Introduction to Chemistry

Properties of Matter

Physical properties can be observed without affecting the chemical composition of a substance. A chemical property can be observed only during a change in the chemical composition of a substance.

Matter can be described by its composition or by the way it looks, feels, or reacts in different situations. Each of these descriptions is a physical property or a chemical property of matter.

A physical property is a measurable state or attribute that can be observed without changing the composition of a substance. For example, color, taste, smell, volume, and mass are physical properties. A physical property of copper(II) sulfate in the crystalline state and in an aqueous solution is its blue color. Its chemical composition, CuSO4, however, is not a physical property.

Physical properties can be further categorized as intensive physical properties and extensive physical properties. An intensive physical property is a characteristic of a substance that is independent of the amount of the substance. Even if the quantity of the substance changes, the intensive physical property remains the same. For example, the hardness of a substance such as diamond is not determined by the size of the diamond. Regardless of the size of the diamond, its hardness is the same. Other examples of intensive physical properties include density, temperature, color, and luster.

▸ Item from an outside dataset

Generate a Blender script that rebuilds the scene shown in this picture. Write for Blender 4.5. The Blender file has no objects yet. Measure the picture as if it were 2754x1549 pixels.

An extensive physical property is a characteristic of a substance that depends on the amount of the substance. If the quantity changes, the extensive physical property changes. For example, mass is an extensive physical property. If the amount of substance increases, then its mass increases, and if the amount of substance decreases, then its mass decreases. Other extensive physical properties include volume, length, and weight.

A chemical property is a characteristic of matter that can be observed through a change in the composition of a substance. It describes the effects of a substance reacting with other substances. When a chemical change occurs, chemical bonds in the substances break and form, producing a new substance. This change is often irreversible. Some examples of chemical properties include how substances combust, react with acids, and rust.

Physical and Chemical Properties

Substance Physical Property Chemical Property
Wood Rough texture Flammable
Iron Shiny and ductile (can be pulled into wires) Reacts with moist air, or rusts, to form a brown solid
Baking soda (NaHCO3) White powder Neutralizes weak acids
Copper(II) sulfate (CuSO4) Blue crystals Decomposes at 200°C
Molecular hydrogen (H2) Colorless gas Reacts with oxygen under certain conditions to form water

Observing a chemical property requires a change in substance, but observing a physical property does not.